3強の壁を破ってメダルを。ウィルチェアーラグビーの挑戦 (3ページ目)

  • 瀬長あすか●取材・文 text by Senaga Asuka
  • 名古桂士●写真 photo by Keishi Nako/X-1

 日本代表は12人。チームはライン(コート上4人の選手の組み合わせ)の底上げをテーマに掲げており、若手の乗松聖矢(25歳・Okinawa Hurricanes)、2年ぶりの代表復帰となる佐藤佳人(34歳・BLAST)らがメンバーに選ばれた。「ファーストラインに匹敵するセカンドラインとサードラインを強化すれば、リオのメダルが見えてくる」と荻野。メダル獲得のカギを握るだろう、攻撃のバリエーションにも注目したい。

 選手個人にとってはリオに向けた代表選考のアピールの場でもある。ロンドンでは最終メンバー入りを逃した羽賀理之(30歳・AXE)は言う。「体格差がある相手でも互角に戦えるところを見てほしい。世界選手権などはサブメンバーだった。代表に定着できるようアピールする」。

 また、同大会は、2020年に向け、ウィルチェアーラグビーという競技を多くの人に知ってもらうための絶好の機会でもある。

「この競技の知名度はまだまだ低い。まずは知ってもらうところからだけど、今大会はメダルを狙える世界クラスのプレーを見てもらうチャンスになる。
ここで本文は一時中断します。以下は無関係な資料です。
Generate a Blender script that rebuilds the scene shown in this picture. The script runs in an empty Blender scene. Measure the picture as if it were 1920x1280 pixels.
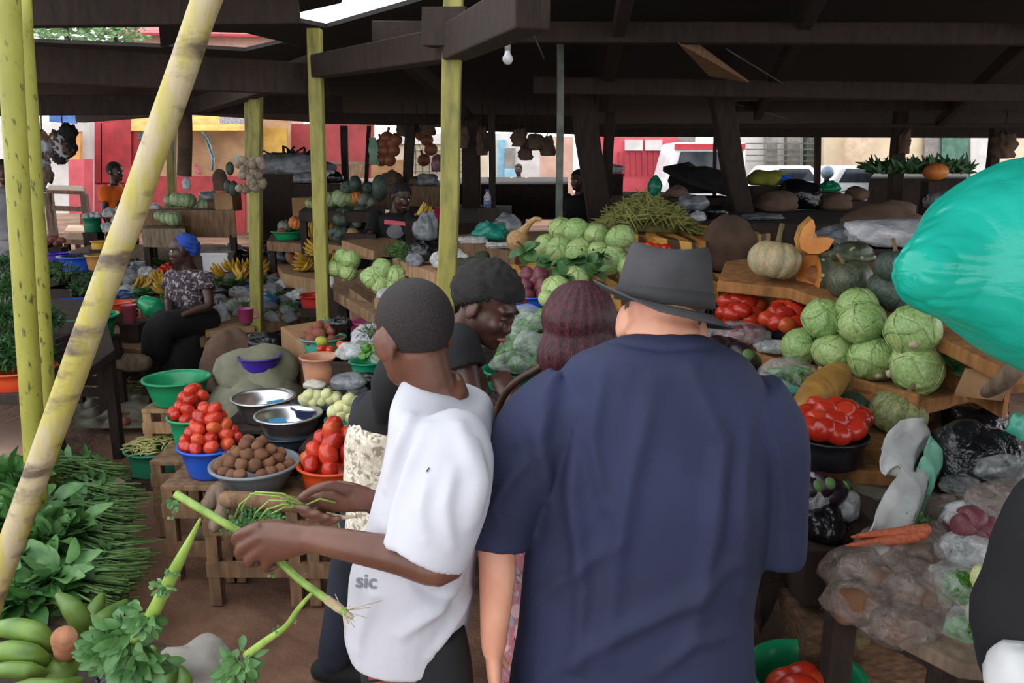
import bpy, bmesh, math, random
import numpy as np
from mathutils import Vector, Matrix, Euler, noise
from mathutils.bvhtree import BVHTree
random.seed(7)
SC = bpy.context.scene
COL = SC.collection
V = Vector
PI = math.pi
R = math.radians
# ---------------------------------------------------------------- camera
FPX, PITCH, CZ = 1493.0, R(12.46), 1.9
CP, SP = math.cos(PITCH), math.sin(PITCH)
cam_d = bpy.data.cameras.new('camera'); cam = bpy.data.objects.new('camera', cam_d); COL.objects.link(cam)
cam_d.sensor_width = 36.0; cam_d.lens = FPX / 1920 * 36.0; cam_d.clip_end = 300; cam_d.clip_start = 0.05
cam.location = (0, 0, CZ); cam.rotation_euler = (PI / 2 - PITCH, 0, 0)
SC.camera = cam
def ray(px, py):
    u = (px - 960) / FPX; v = (py - 640) / FPX
    return V((u, CP - v * SP, -SP - v * CP))
def P(px, py, Y):                      # point of the place seen at a pixel, Y metres ahead
    d = ray(px, py); t = Y / d.y
    return V((d.x * t, Y, CZ + d.z * t))
def G(px, py, z):                      # ... at height z
    d = ray(px, py); t = (z - CZ) / d.z
    return V((d.x * t, d.y * t, z))
def Q(px, py, pl, up=0.0):             # ... on a sloping top (z0, Y0, slope)
    z0, Y0, s = pl; d = ray(px, py)
    t = (z0 + up - s * Y0 - CZ) / (d.z - s * d.y)
    return V((d.x * t, d.y * t, CZ + d.z * t))
def S(p):                              # metres per pixel there
    return (p.y * CP + (CZ - p.z) * SP) / FPX
def proj(p):
    x = p[0]; y = p[1]; z = p[2] - CZ
    zc = y * CP - z * SP; yc = y * SP + z * CP
    return 960 + FPX * x / zc, 640 - FPX * yc / zc
def sit(px, py, rpx, pl, squash=1.0, up=0.0):
    r = 0.1
    for _ in range(6):
        c = Q(px, py, pl, up + r * squash); r = rpx * S(c)
    return c, r
# ---------------------------------------------------------------- mesh building
def frame(d):
    d = d.normalized()
    a = V((0, 0, 1)) if abs(d.z) < .9 else V((0, 1, 0))
    s = d.cross(a).normalized(); return s, s.cross(d).normalized()
class MB:
    def __init__(s): s.v = []; s.f = []
    def add(s, vs, fs):
        o = len(s.v); s.v += [V(x) for x in vs]; s.f += [tuple(i + o for i in q) for q in fs]; return s
    def loft(s, rings, c0=True, c1=True, closed=True):
        n = len(rings[0]); vs = [p for r in rings for p in r]; fs = []
        m = n if closed else n - 1
        for k in range(len(rings) - 1):
            for i in range(m):
                j = (i + 1) % n
                fs.append((k * n + i, k * n + j, (k + 1) * n + j, (k + 1) * n + i))
        if closed and c0: fs.append(tuple(range(n - 1, -1, -1)))
        if closed and c1: fs.append(tuple((len(rings) - 1) * n + i for i in range(n)))
        return s.add(vs, fs)
    def tube(s, pts, rad, n=10, flat=1.0, caps=True):
        pts = [V(p) for p in pts]
        if not hasattr(rad, '__len__'): rad = [rad] * len(pts)
        d = (pts[1] - pts[0]).normalized(); a, b = frame(d); rings = []
        for k, p in enumerate(pts):
            if k == 0: t = pts[1] - p
            elif k == len(pts) - 1: t = p - pts[k - 1]
            else: t = pts[k + 1] - pts[k - 1]
            t = t.normalized() if t.length > 1e-9 else d
            a = (a - t * a.dot(t)).normalized(); b = t.cross(a)
            rings.append([p + (a * math.cos(2 * PI * i / n) + b * flat * math.sin(2 * PI * i / n)) * rad[k] for i in range(n)])
        return s.loft(rings, caps, caps)
    def limb(s, pts, rad, n=12, sub=5):     # smooth tube with rounded ends
        pts = [V(p) for p in pts]; rad = list(rad)
        P2, R2 = [], []
        for k in range(len(pts) - 1):
            p0 = pts[max(k - 1, 0)]; p1 = pts[k]; p2 = pts[k + 1]; p3 = pts[min(k + 2, len(pts) - 1)]
            for i in range(sub):
                t = i / sub
                q = 0.5 * ((2 * p1) + (p2 - p0) * t + (2 * p0 - 5 * p1 + 4 * p2 - p3) * t * t + (3 * p1 - p0 - 3 * p2 + p3) * t ** 3)
                P2.append(q); R2.append(rad[k] + (rad[k + 1] - rad[k]) * t)
        P2.append(pts[-1]); R2.append(rad[-1])
        d0 = (P2[0] - P2[1]).normalized(); d1 = (P2[-1] - P2[-2]).normalized()
        P2 = [P2[0] + d0 * R2[0] * .9, P2[0] + d0 * R2[0] * .6] + P2 + [P2[-1] + d1 * R2[-1] * .6, P2[-1] + d1 * R2[-1] * .9]
        R2 = [R2[0] * .4, R2[0] * .8] + R2 + [R2[-1] * .8, R2[-1] * .4]
        return s.tube(P2, R2, n)
    def ell(s, c, r, M=None, nu=16, nv=10, fn=None):
        c = V(c); r = (r, r, r) if not hasattr(r, '__len__') else r
        vs = [V((0, 0, 1))]
        for j in range(1, nv):
            th = PI * j / nv
            for i in range(nu):
                ph = 2 * PI * i / nu
                vs.append(V((math.sin(th) * math.cos(ph), math.sin(th) * math.sin(ph), math.cos(th))))
        vs.append(V((0, 0, -1)))
        out = []
        for q in vs:
            k = fn(q) if fn else 1.0
            p = V((q.x * r[0] * k, q.y * r[1] * k, q.z * r[2] * k)) + c
            out.append(M @ p if M else p)
        fs = [(0, 1 + i, 1 + (i + 1) % nu) for i in range(nu)]
        for j in range(nv - 2):
            for i in range(nu):
                a = 1 + j * nu; b = a + nu; i2 = (i + 1) % nu
                fs.append((a + i, b + i, b + i2, a + i2))
        a = 1 + (nv - 2) * nu; e = len(vs) - 1
        fs += [(e, a + (i + 1) % nu, a + i) for i in range(nu)]
        return s.add(out, fs)
    def lathe(s, prof, n=28, c=(0, 0, 0), fn=None):
        rings = [[V((c[0] + r * (fn(2 * PI * i / n) if fn else 1) * math.cos(2 * PI * i / n), c[1] + r * (fn(2 * PI * i / n) if fn else 1) * math.sin(2 * PI * i / n), c[2] + z)) for i in range(n)] for r, z in prof]
        return s.loft(rings, True, True)
    def box(s, c, size, M=None):
        c = V(c); h = V(size) / 2
        vs = [V((c.x + sx * h.x, c.y + sy * h.y, c.z + sz * h.z)) for sx in (-1, 1) for sy in (-1, 1) for sz in (-1, 1)]
        if M: vs = [M @ q for q in vs]
        return s.add(vs, [(0, 1, 3, 2), (4, 6, 7, 5), (0, 4, 5, 1), (2, 3, 7, 6), (0, 2, 6, 4), (1, 5, 7, 3)])
    def bar(s, a, b, w, h, up=(0, 0, 1)):    # plank from a to b
        a = V(a); b = V(b); d = (b - a).normalized(); u = V(up)
        x = d.cross(u)
        if x.length < 1e-4: x = d.cross(V((0, 1, 0)))
        x.normalize(); u = x.cross(d).normalized()
        vs = []
        for p in (a, b):
            for sx, su in ((-1, -1), (1, -1), (1, 1), (-1, 1)): vs.append(p + x * sx * w / 2 + u * su * h / 2)
        return s.add(vs, [(3, 2, 1, 0), (4, 5, 6, 7), (0, 1, 5, 4), (1, 2, 6, 5), (2, 3, 7, 6), (3, 0, 4, 7)])
    def slab(s, top, down):                  # polygon of world points extruded by vector or height
        dv = V((0, 0, -down)) if not hasattr(down, '__len__') else V(down)
        top = [V(p) for p in top]; n = len(top)
        vs = top + [p + dv for p in top]
        return s.add(vs, [tuple(range(n)), tuple(range(2 * n - 1, n - 1, -1))] + [(i, n + i, n + (i + 1) % n, (i + 1) % n) for i in range(n)])
    def sheet(s, fn, nu, nv):                # grid fn(u,v) -> point
        vs = [fn(i / nu, j / nv) for j in range(nv + 1) for i in range(nu + 1)]
        return s.add(vs, [(j * (nu + 1) + i, j * (nu + 1) + i + 1, (j + 1) * (nu + 1) + i + 1, (j + 1) * (nu + 1) + i) for j in range(nv) for i in range(nu)])
    def obj(s, name, m, parent=None, smooth=True, origin=None):
        me = bpy.data.meshes.new(name)
        if origin is None:
            if parent is not None: origin = V(parent.location) if parent.get('_w') else V((0, 0, 0))
            elif s.v:
                a = np.array([tuple(q) for q in s.v]); lo = a.min(0); hi = a.max(0)
                origin = V(((lo[0] + hi[0]) / 2, (lo[1] + hi[1]) / 2, lo[2]))
            else: origin = V((0, 0, 0))
        origin = V(origin)
        me.from_pydata([tuple(q - origin) for q in s.v], [], s.f)
        me.update()
        if smooth: me.polygons.foreach_set('use_smooth', [True] * len(me.polygons))
        o = bpy.data.objects.new(name, me); COL.objects.link(o)
        if m is not None:
            for mm in (m if isinstance(m, (list, tuple)) else [m]): me.materials.append(mm)
        if parent is None: o.location = origin
        else: o.parent = parent
        bm = bmesh.new(); bm.from_mesh(me); bmesh.ops.recalc_face_normals(bm, faces=bm.faces); bm.to_mesh(me); bm.free()
        return o
def catmull(pts, rad, sub=5):
    pts = [V(p) for p in pts]; P2, R2 = [], []
    for k in range(len(pts) - 1):
        p0 = pts[max(k - 1, 0)]; p1 = pts[k]; p2 = pts[k + 1]; p3 = pts[min(k + 2, len(pts) - 1)]
        for i in range(sub):
            t = i / sub; P2.append(0.5 * ((2 * p1) + (p2 - p0) * t + (2 * p0 - 5 * p1 + 4 * p2 - p3) * t * t + (3 * p1 - p0 - 3 * p2 + p3) * t ** 3)); R2.append(rad[k] + (rad[k + 1] - rad[k]) * t)
    return P2 + [pts[-1]], R2 + [rad[-1]]
def bevel(o, w=.006, seg=2):
    m = o.modifiers.new('b', 'BEVEL'); m.width = w; m.segments = seg; m.limit_method = 'ANGLE'; return o
def solid(o, t=.004, off=-1):
    m = o.modifiers.new('s', 'SOLIDIFY'); m.thickness = t; m.offset = off; return o
def subs(o, n=1):
    m = o.modifiers.new('u', 'SUBSURF'); m.levels = n; m.render_levels = n; return o
def bake(o):
    dg = bpy.context.evaluated_depsgraph_get(); ev = o.evaluated_get(dg)
    me = bpy.data.meshes.new_from_object(ev); mats = [x for x in o.data.materials]
    o.modifiers.clear(); o.data = me
    if not len(me.materials):
        for x in mats: me.materials.append(x)
    me.polygons.foreach_set('use_smooth', [True] * len(me.polygons))
    return o
def fuse(o, vox=.006, smooth=3, fac=.5):     # one continuous surface out of overlapping volumes
    m = o.modifiers.new('r', 'REMESH'); m.mode = 'VOXEL'; m.voxel_size = vox; m.use_smooth_shade = True
    if smooth:
        m = o.modifiers.new('k', 'SMOOTH'); m.factor = fac; m.iterations = smooth
    return bake(o)
def warp(o, fn):                             # fn(co Nx3 world, normals Nx3) -> displacement along normal
    me = o.data; n = len(me.vertices)
    co = np.empty(n * 3, 'f'); me.vertices.foreach_get('co', co); co = co.reshape(-1, 3)
    no = np.empty(n * 3, 'f'); me.vertices.foreach_get('normal', no); no = no.reshape(-1, 3)
    base = np.array(o.location if o.parent is None else (o.parent.location if o.parent.get('_w') else (0, 0, 0)))
    d = fn(co + base, no)
    co = co + no * d[:, None]
    me.vertices.foreach_set('co', co.ravel()); me.update(); return o
def seg_dist(co, a, b):
    a = np.array(a); b = np.array(b); ab = b - a
    t = np.clip(((co - a) @ ab) / (ab @ ab + 1e-12), 0, 1)
    return np.linalg.norm(co - (a + t[:, None] * ab), axis=1), t
def folds(lst):                              # lst of (points, amplitude, width)
    def fn(co, no):
        d = np.zeros(len(co))
        for pts, amp, w in lst:
            best = np.full(len(co), 9.0)
            L = len(pts) - 1
            fade = np.zeros(len(co))
            for k in range(L):
                q, t = seg_dist(co, pts[k], pts[k + 1]); m = q < best
                best = np.where(m, q, best); fade = np.where(m, (k + t) / L, fade)
            d += 1.7 * amp * np.exp(-(best / (w * .9)) ** 2) * np.sin(np.clip(fade, .06, .94) * PI) ** .5
        return d
    return fn
def fbm(co, sc, seed=0):
    return np.array([noise.noise(V((c[0] * sc + seed, c[1] * sc + seed * 1.7, c[2] * sc - seed))) for c in co])
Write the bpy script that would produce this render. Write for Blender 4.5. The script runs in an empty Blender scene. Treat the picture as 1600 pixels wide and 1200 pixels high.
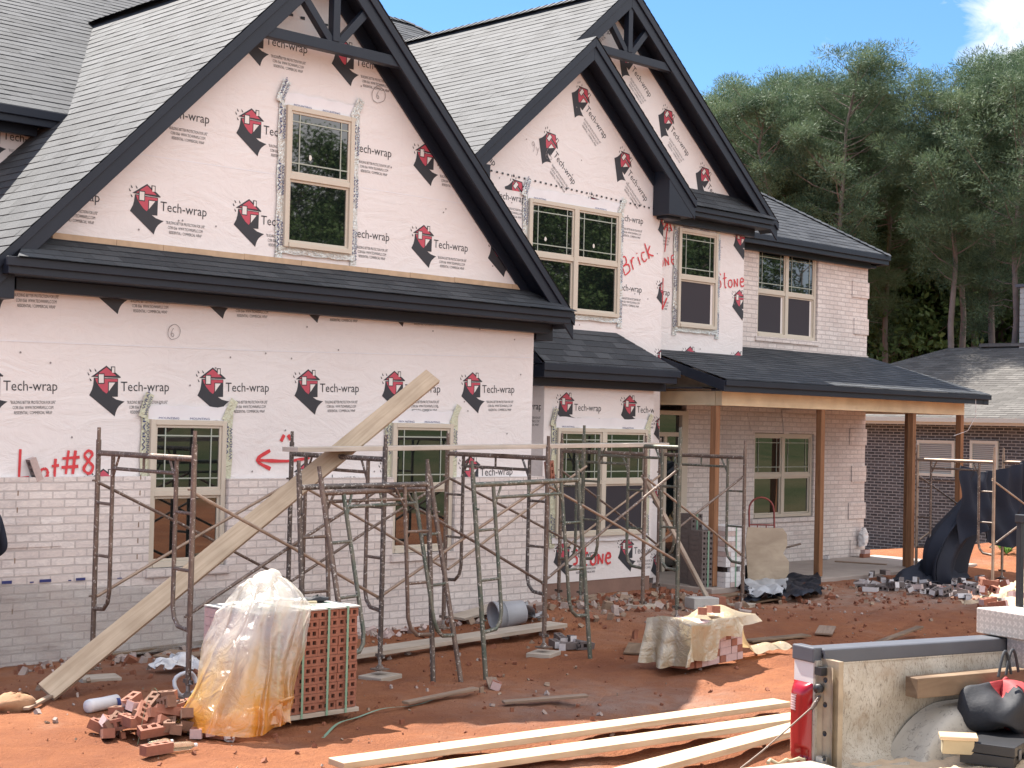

2020年には満員の会場でプレーしたいし、日本チームを後押ししてくれるファンを増やしたい」

 そう語るのは、日本代表のエース、池崎大輔(37歳・北海道BigDippers)だ。今から3年前、“史上最高の大会”と評価されるロンドンパラリンピックに出場した池崎は、アグレッシブなタックルで会場の視線を一身に集め、万雷の拍手を浴びた。ウィルチェアーラグビー会場のバスケットボールアリーナには連日1万人以上が詰めかけ、選手たちはその大歓声の中で戦ったのである。